Да что уж там говорить о Шекспире, если раздваивается жизнь наших современников. Выловил президент на прошлой неделе тувинскую щуку, а интернет-эксперты уже выследили, что, судя по официальным графикам и логике передвижений, не был президент на прошлой неделе ни в какой Туве. А другие эксперты, сличая новые и старые фотографии, пришли к выводу, что фотографии с щукой – якобы несколько лет, а вовсе не дней. Легенды творятся не только о гениях. Так что в случае с Шекспиром нам остается выбирать между стрэдфорианцами или антистрэдфорианцами.
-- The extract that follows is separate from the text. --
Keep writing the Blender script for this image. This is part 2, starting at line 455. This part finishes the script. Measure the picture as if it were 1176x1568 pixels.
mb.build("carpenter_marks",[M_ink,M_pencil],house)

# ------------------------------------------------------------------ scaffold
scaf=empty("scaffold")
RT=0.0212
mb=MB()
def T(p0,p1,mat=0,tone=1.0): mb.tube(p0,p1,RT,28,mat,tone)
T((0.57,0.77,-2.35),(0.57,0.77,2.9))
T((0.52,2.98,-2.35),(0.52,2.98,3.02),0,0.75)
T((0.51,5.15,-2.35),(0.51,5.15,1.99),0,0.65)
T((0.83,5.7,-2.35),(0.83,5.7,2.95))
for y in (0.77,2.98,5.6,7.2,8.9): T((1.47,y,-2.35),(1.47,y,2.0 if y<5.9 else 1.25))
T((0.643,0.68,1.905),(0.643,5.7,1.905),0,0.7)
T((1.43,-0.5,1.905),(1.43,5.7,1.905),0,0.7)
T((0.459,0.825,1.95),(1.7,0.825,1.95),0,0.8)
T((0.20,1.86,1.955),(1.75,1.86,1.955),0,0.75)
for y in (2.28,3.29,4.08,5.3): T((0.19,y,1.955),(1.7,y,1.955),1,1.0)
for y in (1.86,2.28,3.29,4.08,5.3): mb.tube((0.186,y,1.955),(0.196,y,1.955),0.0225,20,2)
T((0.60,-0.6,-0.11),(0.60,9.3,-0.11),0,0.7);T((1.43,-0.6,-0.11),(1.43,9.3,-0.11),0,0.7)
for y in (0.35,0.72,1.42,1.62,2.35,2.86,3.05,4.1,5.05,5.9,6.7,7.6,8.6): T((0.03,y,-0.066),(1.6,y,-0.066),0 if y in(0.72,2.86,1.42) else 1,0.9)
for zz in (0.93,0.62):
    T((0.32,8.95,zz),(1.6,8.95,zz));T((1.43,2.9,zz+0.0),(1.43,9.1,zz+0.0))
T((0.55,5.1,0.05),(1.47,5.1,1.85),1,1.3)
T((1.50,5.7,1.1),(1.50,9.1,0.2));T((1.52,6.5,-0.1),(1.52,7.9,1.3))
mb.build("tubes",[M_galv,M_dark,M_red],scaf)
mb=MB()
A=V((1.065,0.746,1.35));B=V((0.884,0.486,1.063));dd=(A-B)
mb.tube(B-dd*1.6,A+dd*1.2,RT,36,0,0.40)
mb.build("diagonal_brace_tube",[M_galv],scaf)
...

После прочтения жэзээловского «Шекспира» Игоря Шайтанова так и тянет в коалицию первых. Но и здесь главное не верить (вера не подлежит дискуссии), а понимать. Почему, к примеру, написание фамилии «Шекспир» насчитывает до 80 с лишним вариантов? Потому что Шекспир был фикцией? Нет, дело в неустойчивости английской орфографии до начала переводов Библии. Просто и ясно и, казалось бы, нечего сомневаться.
 

Но сомнения остаются. Без них нельзя, из них выросла наука. Да и весь труд Шайтанова в общем-то – изящное балансирование на вековых сомнениях. Но автор выбирается на твердую почву выводов с победной улыбкой уверенности. Поэтому давайте, что ли, сомневаться, потом убеждаться, а потом вновь сомневаться. Не забывая при этом перечитывать Уильяма Шекспира. «Гамлета» в особенности. Ну и, конечно, «Макбета». До марша бирнамского леса на дунсинанский холм осталось, наверное, достаточно времени.